Johann Sebastian BACH (1685-1750)
Violin Concerto in E major, BWV1042 (1717-23) [19:14]
Concerto for two violins in D minor, BWV1043 (1717-23) [15:00]
Alban BERG (1885-1935)
Violin Concerto (1935) [24:43]
Leonid Kogan (violin)
Pavel Kogan (violin) (Double Concerto)
Moscow Radio Symphony Orchestra/Gennady Rozhdestvensky
rec. 1967 (Berg) and 1971 (Bach)
MELODIYA MELCD1002241 [59:05]
One way of getting to grips with Leonid Kogan’s Bach Concertos is to acquire Testament’s restoration, which includes his 1955 recording, with the Philharmonia String Orchestra under Otto Ackermann, of the E major concerto, coupled with the Double Violin Concerto where his partner is Elizaveta Gilels [SBT1223]. If you prefer a more up-to-date perspective then you could always turn to this Melodiya release which includes the same two concertos and adds that of Alban Berg.
Kogan is the nominal director of the Moscow Radio Symphony Orchestra Soloists Ensemble (E major) and the Moscow Radio Symphony in the Double. His clean-cut and vitalising account of the former is not dissimilar to the earlier EMI account. His lines are clean, unsentimentalised and never indulgent either in respect of vibrato or tempo. His colleague David Oistrakh tended to be heavier in Bach. Tempi are well judged and whilst the slow movement is taken at a more relaxed tempo than we’d often find today, it’s not in any way bloated; rather the phrases are buoyant and sustained.
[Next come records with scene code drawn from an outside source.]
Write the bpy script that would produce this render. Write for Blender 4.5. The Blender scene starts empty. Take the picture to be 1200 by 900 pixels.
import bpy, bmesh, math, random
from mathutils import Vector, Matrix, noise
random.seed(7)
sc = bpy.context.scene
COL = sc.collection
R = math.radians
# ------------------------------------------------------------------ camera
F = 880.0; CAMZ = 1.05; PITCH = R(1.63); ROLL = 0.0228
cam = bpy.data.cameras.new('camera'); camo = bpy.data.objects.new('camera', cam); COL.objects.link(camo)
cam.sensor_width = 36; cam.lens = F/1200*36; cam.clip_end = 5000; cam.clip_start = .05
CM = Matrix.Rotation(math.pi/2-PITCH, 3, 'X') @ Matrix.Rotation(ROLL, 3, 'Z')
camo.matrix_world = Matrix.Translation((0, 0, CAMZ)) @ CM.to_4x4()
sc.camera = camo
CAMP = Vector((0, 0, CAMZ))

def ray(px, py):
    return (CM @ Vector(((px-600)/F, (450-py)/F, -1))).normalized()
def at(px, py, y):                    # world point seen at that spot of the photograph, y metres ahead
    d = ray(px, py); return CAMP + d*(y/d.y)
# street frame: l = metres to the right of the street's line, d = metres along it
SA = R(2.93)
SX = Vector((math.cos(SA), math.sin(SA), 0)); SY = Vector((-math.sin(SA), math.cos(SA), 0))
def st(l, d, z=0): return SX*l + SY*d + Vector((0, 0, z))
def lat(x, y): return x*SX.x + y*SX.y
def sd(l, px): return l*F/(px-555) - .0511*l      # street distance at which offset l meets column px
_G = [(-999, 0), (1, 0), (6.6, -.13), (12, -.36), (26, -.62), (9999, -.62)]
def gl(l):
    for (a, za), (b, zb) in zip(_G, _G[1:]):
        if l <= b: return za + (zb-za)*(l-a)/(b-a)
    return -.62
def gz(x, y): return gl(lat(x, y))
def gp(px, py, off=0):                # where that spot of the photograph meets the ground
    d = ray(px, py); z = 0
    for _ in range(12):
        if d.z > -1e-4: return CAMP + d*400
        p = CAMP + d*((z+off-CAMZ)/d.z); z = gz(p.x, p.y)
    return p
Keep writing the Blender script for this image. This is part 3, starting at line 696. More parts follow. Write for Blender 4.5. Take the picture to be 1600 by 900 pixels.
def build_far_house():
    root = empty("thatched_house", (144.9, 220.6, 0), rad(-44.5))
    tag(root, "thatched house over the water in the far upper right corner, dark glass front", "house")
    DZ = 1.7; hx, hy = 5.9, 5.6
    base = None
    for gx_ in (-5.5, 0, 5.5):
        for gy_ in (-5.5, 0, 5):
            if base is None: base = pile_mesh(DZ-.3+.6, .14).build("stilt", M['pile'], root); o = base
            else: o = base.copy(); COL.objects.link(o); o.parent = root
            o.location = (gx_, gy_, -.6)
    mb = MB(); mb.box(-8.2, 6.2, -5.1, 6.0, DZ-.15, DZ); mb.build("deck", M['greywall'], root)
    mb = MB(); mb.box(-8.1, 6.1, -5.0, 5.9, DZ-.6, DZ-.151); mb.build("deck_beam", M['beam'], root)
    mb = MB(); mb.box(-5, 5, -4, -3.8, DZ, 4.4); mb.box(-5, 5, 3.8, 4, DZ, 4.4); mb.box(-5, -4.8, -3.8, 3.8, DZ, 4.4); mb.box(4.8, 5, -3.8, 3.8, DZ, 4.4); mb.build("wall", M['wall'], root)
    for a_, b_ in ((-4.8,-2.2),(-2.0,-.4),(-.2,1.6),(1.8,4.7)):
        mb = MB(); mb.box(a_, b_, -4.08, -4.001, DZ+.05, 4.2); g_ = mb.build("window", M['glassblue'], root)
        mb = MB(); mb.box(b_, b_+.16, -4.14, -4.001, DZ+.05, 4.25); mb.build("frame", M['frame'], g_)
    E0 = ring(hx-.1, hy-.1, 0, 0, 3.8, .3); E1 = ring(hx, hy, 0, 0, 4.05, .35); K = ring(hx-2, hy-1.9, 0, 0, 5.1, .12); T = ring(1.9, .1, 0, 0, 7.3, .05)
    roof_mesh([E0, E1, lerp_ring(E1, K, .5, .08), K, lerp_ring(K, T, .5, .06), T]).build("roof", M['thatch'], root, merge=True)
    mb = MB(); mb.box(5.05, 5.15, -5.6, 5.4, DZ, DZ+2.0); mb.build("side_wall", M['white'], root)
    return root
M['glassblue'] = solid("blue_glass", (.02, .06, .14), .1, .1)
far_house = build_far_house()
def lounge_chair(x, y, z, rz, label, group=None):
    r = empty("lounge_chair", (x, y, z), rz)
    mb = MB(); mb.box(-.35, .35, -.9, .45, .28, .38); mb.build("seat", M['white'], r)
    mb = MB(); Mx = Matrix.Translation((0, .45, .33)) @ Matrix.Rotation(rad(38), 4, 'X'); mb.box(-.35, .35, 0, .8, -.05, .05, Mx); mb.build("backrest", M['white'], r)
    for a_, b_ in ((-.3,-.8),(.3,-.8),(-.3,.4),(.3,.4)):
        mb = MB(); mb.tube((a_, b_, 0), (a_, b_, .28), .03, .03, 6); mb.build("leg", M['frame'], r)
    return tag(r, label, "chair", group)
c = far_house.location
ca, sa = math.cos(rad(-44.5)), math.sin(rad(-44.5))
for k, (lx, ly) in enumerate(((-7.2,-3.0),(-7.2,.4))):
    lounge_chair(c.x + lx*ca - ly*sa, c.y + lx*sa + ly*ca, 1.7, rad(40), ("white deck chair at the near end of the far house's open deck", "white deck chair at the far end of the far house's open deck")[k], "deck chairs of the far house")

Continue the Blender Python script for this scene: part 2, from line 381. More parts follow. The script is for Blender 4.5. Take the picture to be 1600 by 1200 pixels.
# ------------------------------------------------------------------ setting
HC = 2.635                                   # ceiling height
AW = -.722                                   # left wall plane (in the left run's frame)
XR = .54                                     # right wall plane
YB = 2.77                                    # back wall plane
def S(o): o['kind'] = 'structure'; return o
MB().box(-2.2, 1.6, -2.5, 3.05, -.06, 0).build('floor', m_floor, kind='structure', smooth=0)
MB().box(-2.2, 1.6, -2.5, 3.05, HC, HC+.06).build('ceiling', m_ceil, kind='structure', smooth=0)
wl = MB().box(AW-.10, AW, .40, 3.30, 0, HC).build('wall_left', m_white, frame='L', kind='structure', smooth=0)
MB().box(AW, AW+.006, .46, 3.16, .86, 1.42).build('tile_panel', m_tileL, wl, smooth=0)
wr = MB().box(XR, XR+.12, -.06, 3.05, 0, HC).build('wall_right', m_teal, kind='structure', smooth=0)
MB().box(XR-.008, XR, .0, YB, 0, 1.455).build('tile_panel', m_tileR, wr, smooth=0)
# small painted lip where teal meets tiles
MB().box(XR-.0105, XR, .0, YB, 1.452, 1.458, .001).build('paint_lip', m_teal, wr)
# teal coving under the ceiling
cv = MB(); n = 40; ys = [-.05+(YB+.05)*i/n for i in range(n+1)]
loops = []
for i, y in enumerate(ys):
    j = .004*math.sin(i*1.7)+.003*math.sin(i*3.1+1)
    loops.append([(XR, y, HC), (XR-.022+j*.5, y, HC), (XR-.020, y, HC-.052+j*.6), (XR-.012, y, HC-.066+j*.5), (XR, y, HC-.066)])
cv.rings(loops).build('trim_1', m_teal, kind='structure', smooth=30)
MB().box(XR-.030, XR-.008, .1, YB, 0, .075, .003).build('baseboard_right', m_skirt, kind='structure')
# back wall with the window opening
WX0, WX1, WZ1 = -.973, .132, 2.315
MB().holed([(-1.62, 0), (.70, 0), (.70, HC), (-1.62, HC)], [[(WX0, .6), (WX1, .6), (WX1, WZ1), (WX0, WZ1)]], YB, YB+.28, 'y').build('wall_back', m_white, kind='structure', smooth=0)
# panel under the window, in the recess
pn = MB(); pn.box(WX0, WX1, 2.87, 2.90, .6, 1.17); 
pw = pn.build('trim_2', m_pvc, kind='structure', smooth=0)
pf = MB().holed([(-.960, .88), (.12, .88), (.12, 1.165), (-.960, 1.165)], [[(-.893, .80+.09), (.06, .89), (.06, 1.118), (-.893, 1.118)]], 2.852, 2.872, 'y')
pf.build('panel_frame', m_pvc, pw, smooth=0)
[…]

The comparisons to be made between Kogan and his son Pavel, on the one hand, and the two Oistrakhs, David and Igor, on the other in the Concerto for two violins are instructive. The Oistrakhs are the more affecting and expressive, their vibratos heavier and their lines singing more richly. The two Kogans – as had been the case with Kogan and Elizaveta Gilels, Emil’s sister and Kogan’s wife – are spruce and rhythmically supple, the exchanges confiding and eloquent. This later recording makes a fine pairing with their earlier LP performance in London. And both the Kogans and the Oistrakhs offer thoroughly nuanced and effective recordings in this work.
Given that Berg quotes Bach in his concerto, the conjunction of the two composers is not wholly inappropriate. There is a suggestion in the booklet notes that Kogan sugared the Bergian pill for Russian audiences, somewhat romanticising his tone the better to get the work across. He certainly gave the first performances of the work in Russia. Whatever the truth of the matter – and to me his playing sounds consonant with his playing of the totality of his repertoire – the approach is expressive but controlled in a recorded perspective that allows the solo line quite some aural prominence – more, actually, than is ideal. Oistrakh, famously, didn’t record the work or much it play – if at all. Rather like those other exclusion zones – Heifetz only in Prokofiev’s Second Concerto, Szigeti only in his First – it seems that Kogan was deemed more temperamentally and tonally attuned to the Berg.
Despite the facial severity, Kogan remained an eloquently expressive player, sometimes indeed a little understated. We’re fortunate to be able to choose – or not choose, one can take both – from two different Bach recordings. This was his own studio Berg.